South China Morning Post – 12 July, 2017

How the China model can lead revamp of controversial Hong Kong think tank

Francis Neoton Cheung says the sheer scale and heft of the National Development and Reform Commission has been a major force behind China’s social and economic reforms, and it should provide inspiration as Hong Kong seeks more open and effective policymaking


New Chief Executive Carrie Lam Cheng Yuet-ngor has pledged to revamp the Central Policy Unit (CPU), the controversial government think tank she called a “black box”. Lam wants it to be a government policy and project coordination unit, responsible for research and evaluation of novel policy ideas put forward by the public.

A strong CPU is vital to the functioning of any administration. As a review gets under way to find the right job description, the government should think big.

The CPU was set up in 1989 to advise the governor (and then the chief executive after 1997), chief secretary and financial secretary on policy matters and public opinion trends. Its influence surged under Leung Chun-ying, as it developed great sway over appointments to the government’s advisory and statutory bodies.
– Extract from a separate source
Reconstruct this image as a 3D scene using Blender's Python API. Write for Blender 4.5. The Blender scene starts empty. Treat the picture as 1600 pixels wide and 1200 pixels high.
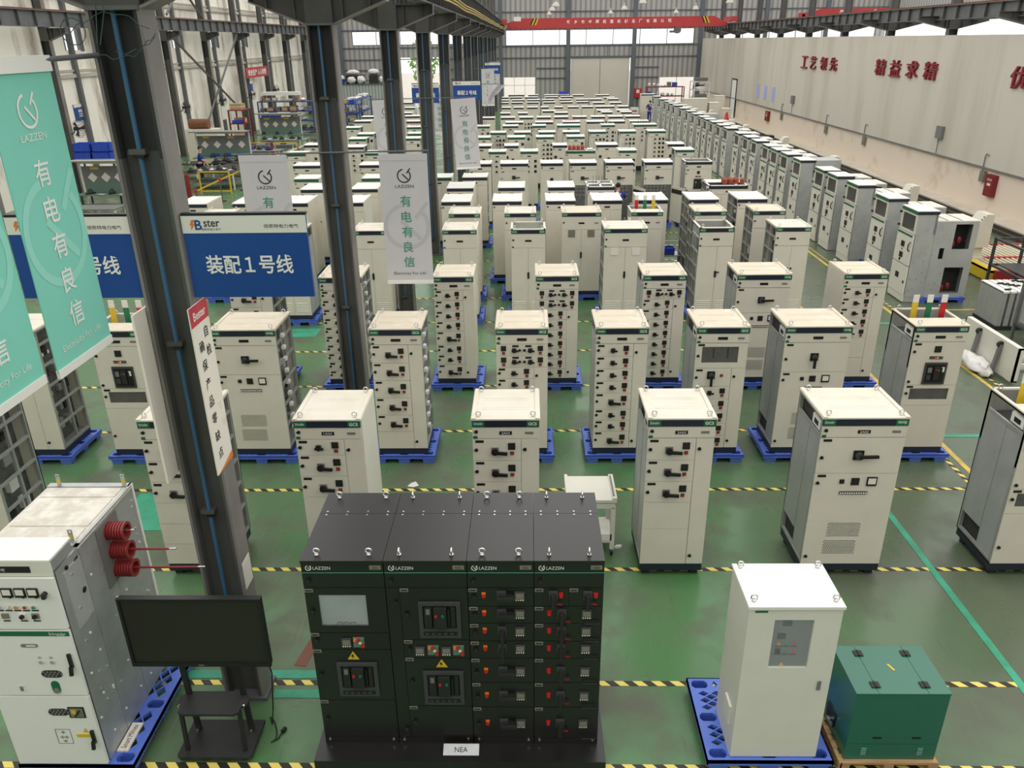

Lam’s determination to overhaul the CPU will not only return it to its founding purpose but, more importantly, will achieve cross-bureau policy coordination. In reforming the unit, the government should ambitiously consider modelling it after Beijing’s massive National Development and Reform Commission. Given its strategic long-term planning role, the social reforms and sustained national economic growth of the past two decades are in no small part down to the real policy coordination and execution heft the commission enjoys.

Taking a proven national lead, the Hong Kong government should invest major resources to scale up the think tank. A revamped CPU should serve three main functions.

First, as a research and advocacy body, it should define the most pressing issues facing Hong Kong and develop strategic long-term plans for economic and social development.

Second, the new CPU should build a professional, representative platform for public participation and policy research. This will make the government’s thinking more nuanced and grounded, and allow CPU members more opportunities for public persuasion at an early stage of policymaking.

Third, as a high-level policy coordination arm of the government, it should identify promising projects and streamline approvals and resource allocation.

By making the CPU a more open and informed body, it will boost the implementation prospects for government policies.

With a host of tough challenges facing Hong Kong, a governance breakthrough that can realign conflicting dynamics and simply get the job done is long overdue. The CPU revamp is an opportunity for progress that cannot be missed.